Cal Poly cuts swim team but adds STUNT and maybe flag football. How is that fair? | Opinion
In a move calculated to boost the number of female athletes at Cal Poly, the university has elevated STUNT from a club team to a varsity sport, starting in the upcoming academic year.
STUNT is cheerleading on overdrive — it requires jumping, tumbling, balancing, speed, strength, agility, poise, impeccable timing and strong nerves. In competition, judges look at athletic ability, rather than at skills like crowd appeal and choreography.
Cal Poly is very good at STUNT; its club team won a national championship in 2023.
We support the university’s decision — it’s good to see these talented athletes take center stage — but we can’t help thinking that swimmers and divers got a raw deal.
In a move that took athletes by surprise, the university announced in March that it was dissolving the men’s and women’s swim and dive teams due to lack of funding. It later agreed to reverse the decision if the team raised $25 million — an amount later reduced, first to $20 million and finally to $15 million.
In a short amount of time, supporters managed to raise more than $9 million, but that was not enough to keep the team afloat.
Is varsity thumb-wrestling coming?
Cal Poly may also add another up-and-coming sport for women athletes. Athletic director Don Oberhelman announced that women’s flag football could become a varsity sport, possibly as early as 2027.
Perhaps the decisions to cut swimming and diving while adding two other sports were not connected, but the optics are awful. And in a pouring-salt-in-the-wound-move, Oberhelman appeared to imply that the swim and dive team wasn’t competitive enough.
“One of our guiding principles for Cal Poly Athletics is participating in sports where we can be competitive,” he wrote in a letter that announced the changes.
That did not go over well.
“... The ‘guiding principle’ is to focus on sports that the university can be competitive in? So just keep moving downward to more obscure sports? Is varsity thumb-wrestling coming?” a disgruntled poster wrote on SwimSwam, a website devoted to swimming news.
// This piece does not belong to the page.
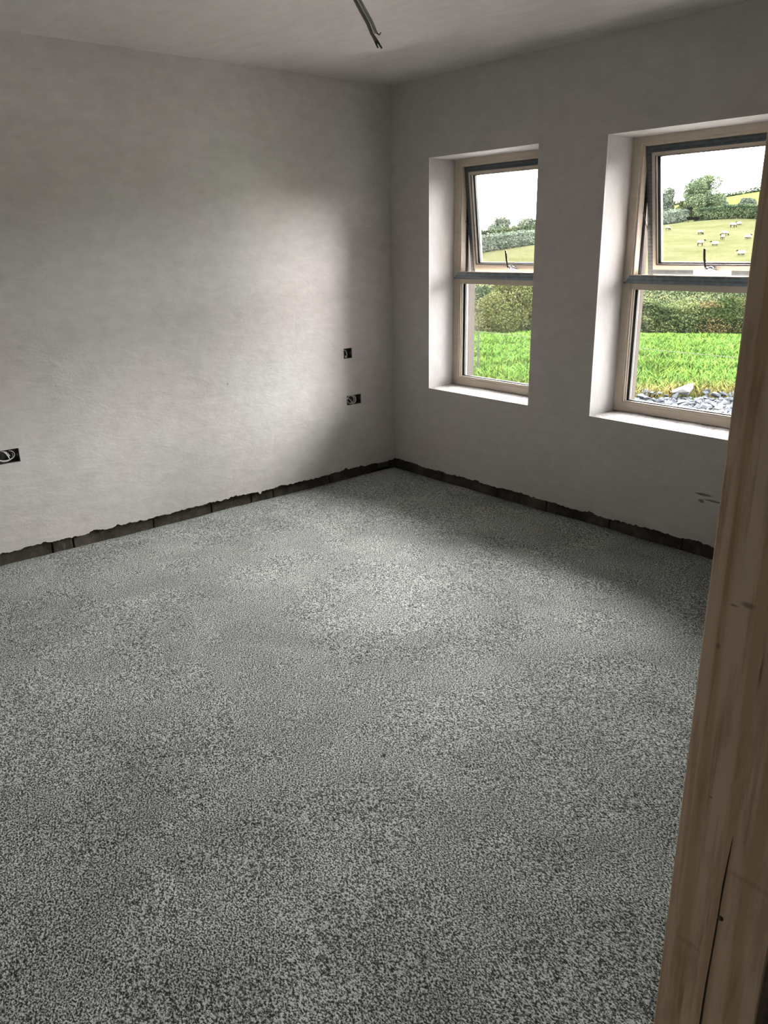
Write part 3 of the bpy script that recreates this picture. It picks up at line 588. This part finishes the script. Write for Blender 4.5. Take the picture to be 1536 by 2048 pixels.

Kim Carlson, the former interim head coach of Poly’s swim team, told SF Gate the comment “was another slap in the face.”
“We had such a successful year, you know, so many school records broken on the men’s side and the women’s side, and just improvement overall, so dramatically in the Big West,” she said. “We were definitely on the rise.”
Title IX complaint
Meanwhile, two advocacy groups have accused Cal Poly of violating the federal government’s Title IX regulations by disbanding the women’s swim team, since that reduced the number of opportunities for women to participate in sports at Cal Poly.
“Evidence we have reviewed is clear: In Cal Poly’s athletic department, male students are receiving disproportionately more participation opportunities than female students, more athletic scholarship dollars, as well as more favorable treatment and benefits,” the complaint letter states.
It requests that Cal Poly reinstate women’s swimming, boost scholarships and create a plan that puts more focus on women’s sports.
The university is already attempting to draw more women into athletes.
Elevating STUNT to a varsity sport could potentially add up to 65 slots for women athletes, though there are only 36 on the current roster. (Men are allowed to participate as well, but apparently Cal Poly expects the sport will be dominated by women.) The addition of a women’s flag football team will increase the number of opportunities even more.
Cal Poly deserves credit for creating a diverse athletic program for women, but it’s disappointing that the more traditional sports of swimming and diving would be cut — especially on the California Coast, where conditions for water sports are ideal.
Cal Poly’s tone-deaf handling of the situation is even more disturbing. If the university sincerely wanted to save the swim and dive teams, it would have given supporters more time to fundraise. The fact that they were able to raise $9 million in the matter of a couple of months speaks to a high level of commitment.
And finally, why all the emphasis on winning? Since when is that a “guiding principle”? After all, the university’s motto is “learn by doing” — not “learn by winning.”
The Cal Poly football team certainly isn’t “learning by winning.” It hasn’t had a winning record in nearly a decade.
Same with the men’s basketball team. That run of futility is 12 years.
If we’re going to judge athletic success at the college level based on a team’s wins and losses, then Cal Poly should retire more than the swim team.
But of course, that would never happen to a fan-favorite, top-tier sport.
Instead, we strongly urge the university to revisit its decision to end varsity-level swimming and diving.